**Given data:**
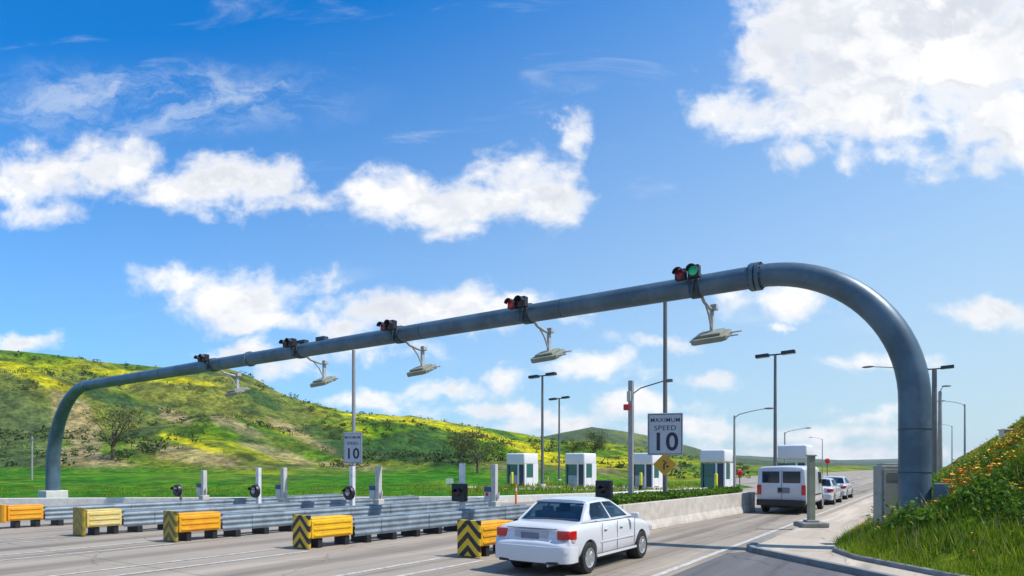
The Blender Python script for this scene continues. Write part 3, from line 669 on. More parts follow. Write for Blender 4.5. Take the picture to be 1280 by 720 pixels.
# ------------------------------------------------------------------ the gantry
GZ = 7.08; GR_, GL_ = Vector((-.57, 17.8)), Vector((-49.5, 19.0)); Lg = (GR_-GL_).length; ge = (GL_-GR_).normalized()
def gpt(s, z): p = GR_+ge*s; return (p.x, p.y, z)
gan = thing('toll_gantry', 'long slate blue tubular arch spanning all lanes of the toll road', 'gantry', (GR_.x, GR_.y, 0))
def G(mb, name, m, **k): o = mb.build(name, m, gan, **k); o.location = (-GR_.x, -GR_.y, 0); return o
R1, R2 = 3.5, 5.2
pts = []; rr = []
for z in np.linspace(.3, GZ-R1, 5)[:-1]: pts.append(gpt(0, z)); rr.append(.335)
for a in np.linspace(0, math.pi/2, 22): pts.append(gpt(R1-R1*math.cos(a), GZ-R1+R1*math.sin(a))); rr.append(.335-.04*a/1.57)
G(MB().tube(pts, rr, 32), 'curved_post', M['gantry'], smooth=50)
pts2 = []
for k in range(15): s_ = R1+.02+(Lg-R1-R2-.04)*k/14; pts2.append(gpt(s_, GZ))
G(MB().tube(pts2, .295, 32), 'beam', M['gantry'], smooth=50)
pts = []; rr = []
for a in np.linspace(math.pi/2, 0, 22): pts.append(gpt(Lg-R2+R2*math.cos(a), GZ-R2+R2*math.sin(a))); rr.append(.42-.12*a/1.57)
for z in np.linspace(GZ-R2, 0, 5)[1:]: pts.append(gpt(Lg, z)); rr.append(.42)
G(MB().tube(pts, rr, 28), 'curved_post', M['gantry'], smooth=50)
for s_ in (R1, R1+.14): 
    p0, p1 = Vector(gpt(s_-.05, GZ)), Vector(gpt(s_+.05, GZ)); G(MB().tube([p0, p1], .37, 32), 'flange', M['gantry'], smooth=40)
for s_ in (Lg-R2, (Lg)/2+2):
    p0, p1 = Vector(gpt(s_-.06, GZ)), Vector(gpt(s_+.06, GZ)); G(MB().tube([p0, p1], .35, 32), 'flange', M['gantry'], smooth=40)
G(MB().lathe([(.36, .62), (.52, .66), (.52, .74), (.37, .78)], (GR_.x, GR_.y, 0), 32), 'base_plate', M['gantry'], smooth=30)
pe = gpt(Lg, 0); G(MB().box((pe[0], pe[1], -.2), (1.3, 1.3, 1.3)), 'plinth', M['plinth'], bevel=.04)
G(MB().box((GR_.x+.52, GR_.y-.05, 1.45), (.30, .30, .42)), 'side_box', M['gantry'], bevel=.02)
for s_ in (9.5, 15.5, 28.6, 34.5, 40.2):
    G(MB().tube([gpt(s_-.012, GZ), gpt(s_+.012, GZ)], .302, 32), 'weld_seam', M['gantry_dark'], smooth=40)
for z_ in (1.9, 2.9):
    G(MB().tube([(GR_.x, GR_.y, z_), (GR_.x, GR_.y, z_+.025)], .342, 32), 'weld_seam', M['gantry_dark'], smooth=40)
bl = MB()
for k in range(14):
    a_ = 2*math.pi*k/14
    for s_ in (R1-.02, R1+.17): c_ = Vector(gpt(s_, GZ))+Vector((0, math.cos(a_)*.335, math.sin(a_)*.335)); bl.box(tuple(c_), (.14, .035, .035))
G(bl, 'flange_bolts', M['gantry_dark'])
for s_ in (21.3, 22.6): G(MB().box(gpt(s_, GZ+.36), (.55, .25, .16)), 'junction_box', M['gantry_dark'], bevel=.02)

# overhead signals and tag antennas, one pair per lane
LX = [(-5.75, 'nearest, over the right-hand lane where the sedan drives'), (-11.4, 'second from the right'), (-17.3, 'middle of the five'), (-23.3, 'second from the left'), (-30.1, 'farthest left')]
for i, (lx, w_) in enumerate(LX):
    s_ = (GR_.x-lx); p = gpt(s_, GZ); px_, py_ = p[0], p[1]
    sg = thing('overhead_signal', [
        'two-lens signal on the beam with its green light lit',
        'two-lens signal on the beam with a bright red light, second from the right',
        'two-lens signal with dim red light on the beam, middle of the five',
        'small dark two-lens signal on the beam, second from the left',
        'small dark two-lens signal at the low far left end of the beam'][i], 'signal', (px_, py_, GZ), 0, 'signals on the gantry beam')
    MB().lathe([(.31, -.14), (.335, -.13), (.335, .13), (.31, .14)], (0, 0, 0), 28, 'x').build('clamp_band', M['gantry_dark'], sg, smooth=30)
    MB().box((-.05, -.38, .16), (.12, .16, .34)).box((-.05, -.36, -.05), (.10, .10, .5)).build('bracket', M['gantry_dark'], sg, bevel=.01)
    MB().box((-.28, -.50, .24), (.29, .22, .29)).build('housing', M['black'], sg, bevel=.02)
    MB().box((.09, -.50, .27), (.31, .22, .33)).build('housing', M['black'], sg, bevel=.02)
    for k, (xx, zz) in enumerate(((-.28, .24), (.09, .27))):
        if i == 0: m_ = M['red_dim'] if k == 0 else M['green_on']
        elif i == 1: m_ = M['red_on'] if k == 0 else M['lens_dark']
        else: m_ = M['red_dim'] if k == 0 and i == 2 else M['lens_dark']
        MB().lathe([(.125, 0), (.11, -.025), (.0, -.035)], (xx, -.612, zz), 20, 'y').build('lens', m_, sg, smooth=60)
        ar = [(.15*math.cos(a), .15*math.sin(a)) for a in np.linspace(R(0), R(180), 14)]; ai = [(.142*math.cos(a), .142*math.sin(a)) for a in np.linspace(R(180), R(0), 14)]
        MB().loft([[(a+xx, -.62, b+zz) for a, b in ar+ai], [(a+xx, -.80, b+zz) for a, b in ar+ai]]).build('visor', M['black'], sg)
    an = thing('tag_antenna', [
        'grey-green tag reader antenna hanging nearest, over the right-hand lane',
        'flat tag reader antenna hanging second from the right, seen edge-on',
        'tag reader antenna hanging in the middle of the five',
        'tag reader antenna hanging second from the left, beside the small speed sign pole',
        'small pale tag reader antenna hanging farthest left in front of the hill'][i], 'antenna', (px_+.05, py_, GZ), 0, 'tag antennas under the gantry beam')
    arm = M['arm']
    MB().tube([(0, .25, -.2), (0, .5, -.33), (0, .9, -.40), (0, 1.25, -.42)], .05, 10).build('arm', arm, an, smooth=50)
    MB().box((0, 1.25, -.72), (.10, .14, .78)).box((.07, 1.25, -.35), (.18, .22, .16)).build('drop_post', arm, an, bevel=.012)
    MB().tube([(0, .62, -.36), (0, .95, -.62), (0, 1.18, -.95)], .03, 8).build('brace', arm, an, smooth=50)
    T_ = Matrix.Translation((0, 1.2, -1.22)) @ Matrix.Rotation(R(24), 4, 'X') @ Matrix.Rotation(R(-3), 4, 'Y')
    MB().prism([(-.52, -.34), (-.40, -.46), (.40, -.46), (.52, -.34), (.52, .34), (.40, .46), (-.40, .46), (-.52, .34)], -.09, .07, T_).build('antenna_shell', M['antenna'], an, bevel=.025)
    MB().box((0, 0, .11), (.7, .6, .08), T_).build('shell_top', M['antenna'], an, bevel=.015)
    rd = MB()
    for yy_ in (-.22, .22): rd.box((.12, yy_, -.005), (1.42, .06, .04), T_)
    rd.build('mounting_rail', M['arm'], an, bevel=.008)

# ------------------------------------------------------------------ lamps, poles, signs
def shoebox(px, d_, H, label, single=False, thick=.11, m='pole'):
    X, Y = W2(px, d_); t_ = thing('street_lamp', label, 'street lamp', (X, Y, 0), 0, 'box-headed street lamps')
    MB().lathe([(.30, 0), (.30, .45), (.26, .5), (.0, .5)], (0, 0, 0), 20).build('base', M['concrete'], t_, smooth=40)
    MB().tube([(0, 0, .4), (0, 0, H)], [thick*1.25, thick*.85], 12).build('pole', M[m], t_, smooth=50)
    MB().box((0, 0, H+.02), (1.3, .10, .10)).build('crossarm', M['head'], t_, bevel=.01)
    for s_ in ((-1,) if single else (-1, 1)):
        T_ = Matrix.Translation((s_*.88, 0, H+.04+(s_*.05))) @ Matrix.Rotation(R(-3), 4, 'Y')
        hd = MB().prism([(-.46, -.24), (.46, -.24), (.46, .24), (-.46, .24)], -.11, .13, T_).build('lamp_head', M['head'], t_, bevel=.03)
        MB().box((0, 0, -.118), (.7, .36, .012), T_).build('lens', M['lampglass'], hd)
    return t_
shoebox(678, 57, 10.0, 'dark double-headed street lamp above the leftmost white toll booth')
shoebox(699, 78, 10.2, 'smaller distant double-headed street lamp right of the one above the booth')
shoebox(969, 46.5, 10.05, 'tall double-headed street lamp standing behind the white van')
shoebox(1168, 53, 10.0, 'box-headed street lamp just right of the thick gantry leg', thick=.2)
def cobra(px, d_, H, arm, rz, label, th=.10, m='polelight', z0=0):
    X, Y = W2(px, d_); t_ = thing('cobra_lamp', label, 'street lamp', (X, Y, z0), rz, 'curved-arm street lamps')
    MB().tube([(0, 0, 0), (0, 0, H-.5)], [th*1.3, th*.8], 10).build('pole', M[m], t_, smooth=50)
    MB().tube([(0, 0, H-.7), (arm*.15, 0, H-.42), (arm*.5, 0, H-.2), (arm, 0, H)], [.05, .045, .04, .035], 8).build('arm', M[m], t_, smooth=50)
    MB().loft([[(arm-.15, .05*math.cos(a), H+.05*math.sin(a)) for a in np.linspace(0, 6.283, 9)[:-1]], [(arm+.15, .15*math.cos(a), H+.09*math.sin(a)) for a in np.linspace(0, 6.283, 9)[:-1]], [(arm+.5, .15*math.cos(a), H-.01+.08*math.sin(a)) for a in np.linspace(0, 6.283, 9)[:-1]], [(arm+.68, .05*math.cos(a), H+.03*math.sin(a)) for a in np.linspace(0, 6.283, 9)[:-1]]]).build('lamp_head', M['pole'], t_, smooth=60)
cobra(918, 58, 7.1, 2.7, 0, 'curved-arm lamp behind the rightmost green-fronted booth')
cobra(981, 92, 7.4, 2.8, 0, 'distant faint curved-arm lamp behind the white van')
cobra(1206, 73.5, 9.4, 2.0, R(180), 'curved-arm lamp on the bank at the far right, arm pointing left', z0=.2)
cobra(1143, 50, 10.0, 2.9, R(180), 'curved-arm lamp mostly hidden behind the gantry leg, head poking out left')
cobra(1175, 66, 10.2, .3, 0, 'tall lamp with short arm behind the box-headed lamp right of the gantry leg', th=.2)
cobra(1190, 135, 11, 2.4, R(180), 'tiny far lamp seen over the foot of the bank')
cobra(1028, 160, 9.3, 2.4, R(180), 'tiniest far lamp over the road beyond the queue')
cobra(1150, 110, 8.8, 2.4, R(180), 'far lamp hidden beyond the gantry leg')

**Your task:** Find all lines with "from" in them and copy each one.

**Exercise result:**
The Blender Python script for this scene continues. Write part 3, from line 669 on. More parts follow. Write for Blender 4.5. Take the picture to be 1280 by 720 pixels.
LX = [(-5.75, 'nearest, over the right-hand lane where the sedan drives'), (-11.4, 'second from the right'), (-17.3, 'middle of the five'), (-23.3, 'second from the left'), (-30.1, 'farthest left')]
        'two-lens signal on the beam with a bright red light, second from the right',
        'small dark two-lens signal on the beam, second from the left',
        'flat tag reader antenna hanging second from the right, seen edge-on',
        'tag reader antenna hanging second from the left, beside the small speed sign pole',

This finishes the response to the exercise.